Samurai Kojima Yataro depicted holding a severed head. By Utagawa Kuniyoshi (c. 1853) | Wikimedia
Samurai With the Authorization To Terrorize
While technically all samurai had the right of the kiri-sute gomen (being able to kill anyone of a lower social position), it was a bureaucratic maze with legal caveats and post-slashing investigations and serious repercussions if it was decided that the killing was unjustified. The Kato were given blanket permission to not worry about that.
They didn’t have the authority to officially execute a captured suspect (though they could legally beat them), but if they felt that their life was in danger, lethal force was fully authorized. There were, however, drawbacks.
While the group had some successes, there were many more accusations of false arrests and coerced confessions. Since the Kato were much smaller than even the already-understaffed regular police, they relied more heavily on rumors, hearsay and criminal informants.
Once they acted on information, they kind of just assumed that they got it right and that was that. No further investigation was necessary. The amount of legal leeway the Kato got fostered an atmosphere of the samurai SWAT members feeling like they were always automatically in the right.
Soon, the Arson & Armed Robbery Investigators gained a reputation for excessive brutality, especially when it came to interrogations, which were reportedly more violent than those employed by the Machi-bugyo apparatus.
You also have to keep in mind that during the Edo period, a samurai cop who couldn’t get a confession out of a suspect was perceived as not putting their heart into their job. You have to wonder how far the Kato went to be labeled as “excessive” by the standards of their times.
A 1875 print in the Yubin Hochi Shimbun, showing Ninsoku Yoseba prisoners teaching themselves to read. By Yoshitoshi Tsukioka.
Hasegawa Nobutame: Kato’s Good Cop
The Hitsuke Tozoku Aratame Kata were at times led by some truly terrifying people. One of their early leaders, Nakayama Kageyu, was so feared for his violent methods (including a new kind of torture-restraint he devised himself) that he earned the nickname “The Demon Investigator.” But, the reason why the Kato aren’t universally remembered as a bunch of sadistic, government-sanctioned criminals is all thanks to one man: Hasegawa “Heizo” Nobutame.
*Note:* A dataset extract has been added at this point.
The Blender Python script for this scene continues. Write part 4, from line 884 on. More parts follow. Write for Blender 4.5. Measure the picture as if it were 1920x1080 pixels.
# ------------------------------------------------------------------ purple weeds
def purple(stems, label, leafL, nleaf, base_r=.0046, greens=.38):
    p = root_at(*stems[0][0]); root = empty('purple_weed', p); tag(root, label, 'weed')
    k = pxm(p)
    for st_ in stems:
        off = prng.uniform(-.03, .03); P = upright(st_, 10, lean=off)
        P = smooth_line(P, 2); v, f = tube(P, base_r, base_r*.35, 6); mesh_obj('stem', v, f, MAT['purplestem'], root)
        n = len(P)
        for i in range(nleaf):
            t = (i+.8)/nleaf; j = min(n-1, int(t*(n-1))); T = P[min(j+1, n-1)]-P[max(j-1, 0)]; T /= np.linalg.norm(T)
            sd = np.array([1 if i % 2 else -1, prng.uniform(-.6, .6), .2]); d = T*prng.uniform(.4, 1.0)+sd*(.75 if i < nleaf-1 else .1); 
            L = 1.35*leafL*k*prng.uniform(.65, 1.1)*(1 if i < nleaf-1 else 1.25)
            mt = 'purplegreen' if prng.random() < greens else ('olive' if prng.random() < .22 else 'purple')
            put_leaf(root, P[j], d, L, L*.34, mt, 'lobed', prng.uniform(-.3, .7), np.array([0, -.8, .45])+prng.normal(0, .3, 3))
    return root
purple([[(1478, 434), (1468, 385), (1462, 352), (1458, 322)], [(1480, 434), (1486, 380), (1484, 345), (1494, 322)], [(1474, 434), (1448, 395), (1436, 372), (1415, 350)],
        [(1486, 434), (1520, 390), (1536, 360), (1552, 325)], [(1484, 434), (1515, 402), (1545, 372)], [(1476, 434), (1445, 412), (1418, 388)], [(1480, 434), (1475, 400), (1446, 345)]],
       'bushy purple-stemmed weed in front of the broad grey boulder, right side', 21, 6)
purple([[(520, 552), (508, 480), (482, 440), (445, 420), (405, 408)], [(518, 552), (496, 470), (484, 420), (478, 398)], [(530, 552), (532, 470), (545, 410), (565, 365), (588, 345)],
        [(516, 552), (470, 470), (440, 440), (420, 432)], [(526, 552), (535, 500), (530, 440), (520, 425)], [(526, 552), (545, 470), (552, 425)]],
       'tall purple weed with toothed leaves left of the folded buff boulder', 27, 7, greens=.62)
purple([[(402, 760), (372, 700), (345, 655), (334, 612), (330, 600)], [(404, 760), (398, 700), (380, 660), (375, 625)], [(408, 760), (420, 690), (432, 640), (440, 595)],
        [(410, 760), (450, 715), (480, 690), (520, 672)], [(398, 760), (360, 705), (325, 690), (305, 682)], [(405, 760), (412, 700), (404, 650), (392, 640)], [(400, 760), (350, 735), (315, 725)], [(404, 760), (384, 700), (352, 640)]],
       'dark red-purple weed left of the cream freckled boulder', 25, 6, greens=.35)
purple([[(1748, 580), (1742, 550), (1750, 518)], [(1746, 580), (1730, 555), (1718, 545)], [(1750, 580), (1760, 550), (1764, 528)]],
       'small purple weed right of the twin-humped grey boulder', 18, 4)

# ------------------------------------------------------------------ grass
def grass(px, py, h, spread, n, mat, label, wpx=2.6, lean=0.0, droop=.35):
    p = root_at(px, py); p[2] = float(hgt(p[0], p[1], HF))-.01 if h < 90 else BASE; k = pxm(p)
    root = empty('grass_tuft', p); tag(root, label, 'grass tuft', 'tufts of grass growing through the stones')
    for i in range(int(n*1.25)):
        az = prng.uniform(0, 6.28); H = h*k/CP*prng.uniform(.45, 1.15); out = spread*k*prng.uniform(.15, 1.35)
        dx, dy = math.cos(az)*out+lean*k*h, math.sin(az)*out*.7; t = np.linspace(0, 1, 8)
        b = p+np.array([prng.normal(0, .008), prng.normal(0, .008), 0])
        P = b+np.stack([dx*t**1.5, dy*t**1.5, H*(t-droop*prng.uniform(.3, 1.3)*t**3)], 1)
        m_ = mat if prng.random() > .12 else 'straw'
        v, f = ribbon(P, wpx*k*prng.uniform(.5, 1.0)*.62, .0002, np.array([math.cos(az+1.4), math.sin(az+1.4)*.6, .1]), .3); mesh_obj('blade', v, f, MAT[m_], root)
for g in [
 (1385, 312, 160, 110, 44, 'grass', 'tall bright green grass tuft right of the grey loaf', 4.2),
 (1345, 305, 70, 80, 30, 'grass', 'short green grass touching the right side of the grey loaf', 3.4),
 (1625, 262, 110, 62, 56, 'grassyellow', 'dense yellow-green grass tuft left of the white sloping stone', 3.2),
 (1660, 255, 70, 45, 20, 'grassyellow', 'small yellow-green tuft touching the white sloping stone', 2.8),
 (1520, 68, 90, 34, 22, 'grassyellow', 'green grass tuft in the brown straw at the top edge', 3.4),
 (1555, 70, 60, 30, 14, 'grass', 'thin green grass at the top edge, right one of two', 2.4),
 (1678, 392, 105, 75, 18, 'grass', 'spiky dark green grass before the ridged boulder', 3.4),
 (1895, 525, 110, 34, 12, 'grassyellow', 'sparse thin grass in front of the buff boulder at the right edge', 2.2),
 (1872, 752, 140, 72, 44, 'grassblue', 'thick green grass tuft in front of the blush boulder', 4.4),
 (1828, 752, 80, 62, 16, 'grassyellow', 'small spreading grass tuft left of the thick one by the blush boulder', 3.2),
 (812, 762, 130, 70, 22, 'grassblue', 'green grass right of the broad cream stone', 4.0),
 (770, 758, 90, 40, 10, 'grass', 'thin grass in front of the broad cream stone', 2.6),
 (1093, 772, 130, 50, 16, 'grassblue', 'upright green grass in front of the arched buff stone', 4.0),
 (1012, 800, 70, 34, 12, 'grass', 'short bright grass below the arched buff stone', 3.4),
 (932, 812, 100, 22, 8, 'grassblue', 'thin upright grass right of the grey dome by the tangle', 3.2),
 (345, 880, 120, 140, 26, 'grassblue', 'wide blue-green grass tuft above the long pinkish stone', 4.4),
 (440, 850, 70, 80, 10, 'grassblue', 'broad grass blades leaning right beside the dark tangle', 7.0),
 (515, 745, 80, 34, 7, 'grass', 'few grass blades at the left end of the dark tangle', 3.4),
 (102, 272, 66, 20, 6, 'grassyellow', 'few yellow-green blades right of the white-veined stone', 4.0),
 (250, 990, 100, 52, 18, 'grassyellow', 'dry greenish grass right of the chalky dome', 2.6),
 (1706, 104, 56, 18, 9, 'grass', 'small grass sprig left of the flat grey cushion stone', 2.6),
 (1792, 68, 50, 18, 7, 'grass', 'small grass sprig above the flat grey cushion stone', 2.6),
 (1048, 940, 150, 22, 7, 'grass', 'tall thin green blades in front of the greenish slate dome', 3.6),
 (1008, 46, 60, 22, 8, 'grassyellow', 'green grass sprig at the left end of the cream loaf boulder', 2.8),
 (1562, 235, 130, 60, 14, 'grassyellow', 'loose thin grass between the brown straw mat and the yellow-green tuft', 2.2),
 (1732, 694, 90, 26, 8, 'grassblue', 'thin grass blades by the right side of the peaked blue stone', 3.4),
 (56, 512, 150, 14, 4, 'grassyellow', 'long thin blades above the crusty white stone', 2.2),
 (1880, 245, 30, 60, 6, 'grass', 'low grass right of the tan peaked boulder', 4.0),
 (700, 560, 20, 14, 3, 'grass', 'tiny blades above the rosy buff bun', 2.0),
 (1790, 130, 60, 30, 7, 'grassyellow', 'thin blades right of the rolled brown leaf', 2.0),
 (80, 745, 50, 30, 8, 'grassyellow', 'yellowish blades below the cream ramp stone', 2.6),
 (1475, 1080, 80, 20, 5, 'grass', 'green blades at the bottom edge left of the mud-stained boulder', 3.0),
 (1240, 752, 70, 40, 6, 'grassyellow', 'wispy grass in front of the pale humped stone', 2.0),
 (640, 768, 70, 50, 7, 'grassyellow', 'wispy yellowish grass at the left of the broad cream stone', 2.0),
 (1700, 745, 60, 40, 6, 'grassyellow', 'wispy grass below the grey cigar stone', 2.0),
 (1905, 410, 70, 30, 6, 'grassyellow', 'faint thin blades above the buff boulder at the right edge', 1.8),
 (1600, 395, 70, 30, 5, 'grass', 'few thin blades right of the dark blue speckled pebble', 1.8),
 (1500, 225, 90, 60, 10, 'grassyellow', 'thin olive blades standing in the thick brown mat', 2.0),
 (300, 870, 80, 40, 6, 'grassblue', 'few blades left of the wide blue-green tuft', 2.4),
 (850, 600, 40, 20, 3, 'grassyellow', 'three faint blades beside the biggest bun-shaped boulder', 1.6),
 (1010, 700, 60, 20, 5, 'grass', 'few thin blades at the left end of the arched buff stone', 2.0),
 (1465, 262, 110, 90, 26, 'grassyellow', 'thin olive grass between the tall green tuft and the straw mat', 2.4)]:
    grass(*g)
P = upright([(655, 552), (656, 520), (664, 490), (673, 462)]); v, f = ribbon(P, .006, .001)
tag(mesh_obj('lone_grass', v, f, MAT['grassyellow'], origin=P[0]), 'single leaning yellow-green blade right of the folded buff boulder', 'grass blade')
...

He was the head of the Kato from 1787 to 1795, and was the one responsible for bringing Aoi to justice, alongside many other criminals. While he was stern when it came to the law, he also led with compassion and humanity, and recognized that Denmacho, the city’s prison from hell, did a poor job in terms of rehabilitation.
To remedy that, Hasegawa became the overseer of the Ninsoku Yoseba, a government workhouse where vagrants and ex-convicts were taught carpentry, joinery, lacquerwork and other trades that might help them find gainful employment and reintegrate into society. The residents of the facility also received wages and time off.
Hasegawa most likely wasn’t the one who came up with the idea, yet he was a big supporter of it. That doesn’t make him some kind of radical reformer, but a man who believed that not all criminals were beyond redemption. He was arguably as close to a good cop as you could get in 18th-century Japan.